Microsoft Says VBA Is Here To Stay
Angostura writes "Microsoft's team blog for Microsoft Excel and Excel Services has responded with a denial to the earlier report that Visual Basic for Applications will disappear from Windows Office in 2009. The Slashdot discussion on the report on Tuesday got pretty animated."
If they had they rid the world of VBA on top of publishing their binary specs in an Open Source compatible way, their reputation bar might have ended up on the "good guy" side :).
Oh thank god... don't know what I'd do without that!
If OOXML is to become an ISO standard fully implemented in Office 2009; VBA and binary blobs will have to be deprecated and removed from the feature list.
Else, after ISO approval is sought and obtained, MS might claim it is deprecated but still provide support in Office..... either way, confused times ahead for the Office cash cow, methinks.
If you keep throwing chairs, one day you'll break windows....
Interestingly enough:... While it's true that VBA isn't supported in the latest version of Office for the Mac and the VBA licensing program did close to new customers last year, we have no plans to remove VBA from future versions of Office for Windows
Looks like MS may be crippling the Mac version to stop enterprises from moving on from Windows.
Customers don't want VBA to go away.
They want the damn ribbon to go away!
There is no mod option "-1: Disagree" for a reason. "Overrated" is not an acceptable substitute. Post something instead.
VBA for Office Mac was dropped because AppleScript is far more powerful for the task and by dropping VBA you hinder cross platform compatibility. Devious.
CDE open sourced! https://sourceforge.net/projects/cdesktopenv/
The link that _I_ clicked took me to a blog that said that VBA was no longer supported, and that the licensing program had gone away. To me this means 'dead'. No support and no license means that no reputable vendor is going to nail any new shingles to this product. Any future offerings using VBA are destined to be either snakeoil or shareware.
Am I missing something here?
Has anyone actually read the original explanation for why Office 2008 isn't getting VBA?

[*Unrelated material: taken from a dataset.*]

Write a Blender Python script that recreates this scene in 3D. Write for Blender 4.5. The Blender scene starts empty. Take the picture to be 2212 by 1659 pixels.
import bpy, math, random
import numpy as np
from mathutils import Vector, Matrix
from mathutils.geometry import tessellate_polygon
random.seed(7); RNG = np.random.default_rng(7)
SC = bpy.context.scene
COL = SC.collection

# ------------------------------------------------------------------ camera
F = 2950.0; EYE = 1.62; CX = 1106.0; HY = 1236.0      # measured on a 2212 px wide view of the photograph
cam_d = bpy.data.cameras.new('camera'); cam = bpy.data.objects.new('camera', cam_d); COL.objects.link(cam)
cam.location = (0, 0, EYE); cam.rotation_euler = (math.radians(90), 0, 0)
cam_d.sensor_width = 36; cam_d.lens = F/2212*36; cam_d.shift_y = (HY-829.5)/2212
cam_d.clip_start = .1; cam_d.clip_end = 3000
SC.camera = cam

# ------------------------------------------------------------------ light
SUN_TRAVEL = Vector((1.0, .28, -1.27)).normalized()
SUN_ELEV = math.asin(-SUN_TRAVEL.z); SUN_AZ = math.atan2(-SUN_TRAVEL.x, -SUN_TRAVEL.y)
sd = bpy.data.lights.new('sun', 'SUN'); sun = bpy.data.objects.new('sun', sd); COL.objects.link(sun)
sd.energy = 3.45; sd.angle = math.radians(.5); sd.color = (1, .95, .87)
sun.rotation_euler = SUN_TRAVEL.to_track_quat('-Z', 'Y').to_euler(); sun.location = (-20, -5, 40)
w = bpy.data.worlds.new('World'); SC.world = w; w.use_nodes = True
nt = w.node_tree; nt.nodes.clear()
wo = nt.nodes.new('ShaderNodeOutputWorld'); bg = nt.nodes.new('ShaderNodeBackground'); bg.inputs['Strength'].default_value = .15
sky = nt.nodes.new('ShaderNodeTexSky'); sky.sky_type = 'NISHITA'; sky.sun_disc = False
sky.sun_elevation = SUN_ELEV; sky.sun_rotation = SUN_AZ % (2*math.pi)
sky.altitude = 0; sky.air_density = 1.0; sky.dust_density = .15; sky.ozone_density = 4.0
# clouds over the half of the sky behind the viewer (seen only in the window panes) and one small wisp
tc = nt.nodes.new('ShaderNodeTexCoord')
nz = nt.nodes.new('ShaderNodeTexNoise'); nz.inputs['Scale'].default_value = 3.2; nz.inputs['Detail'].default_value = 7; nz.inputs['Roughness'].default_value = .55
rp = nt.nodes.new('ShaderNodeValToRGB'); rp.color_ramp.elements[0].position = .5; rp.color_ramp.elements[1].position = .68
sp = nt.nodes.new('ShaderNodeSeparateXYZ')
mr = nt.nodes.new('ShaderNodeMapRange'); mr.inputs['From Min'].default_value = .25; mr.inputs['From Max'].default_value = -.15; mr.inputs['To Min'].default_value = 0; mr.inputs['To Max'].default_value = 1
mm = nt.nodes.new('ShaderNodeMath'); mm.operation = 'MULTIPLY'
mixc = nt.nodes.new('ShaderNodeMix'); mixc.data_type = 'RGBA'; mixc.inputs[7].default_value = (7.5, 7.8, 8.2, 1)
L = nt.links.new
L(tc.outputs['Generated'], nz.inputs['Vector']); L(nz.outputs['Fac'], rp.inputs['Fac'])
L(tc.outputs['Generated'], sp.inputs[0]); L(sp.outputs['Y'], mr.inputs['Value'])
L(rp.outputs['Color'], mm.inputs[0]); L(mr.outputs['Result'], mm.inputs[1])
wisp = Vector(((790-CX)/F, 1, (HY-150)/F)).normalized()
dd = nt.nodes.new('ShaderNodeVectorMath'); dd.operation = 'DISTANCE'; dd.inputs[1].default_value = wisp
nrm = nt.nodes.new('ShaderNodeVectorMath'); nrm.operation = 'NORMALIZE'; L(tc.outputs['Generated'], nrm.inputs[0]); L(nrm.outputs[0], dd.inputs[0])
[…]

http://www.schwieb.com/blog/2006/08/08/saying-goodbye-to-visual-basic/
Which makes it very clear that there are good technological reasons for dropping it. Or, at least, it's going to be such a huge amount of work to bring it natively to Intel that it's not worth it to MS.
I mean, sure, some people at MS may be happy about it vanishing, but it doesn't sound like a conspiracy to me...
My Journal
Isn't that what Visual Studio Tools for Office does? I've never really looked into it much, but my understanding was that it was a .NET replacement for writing Office apps with VBA.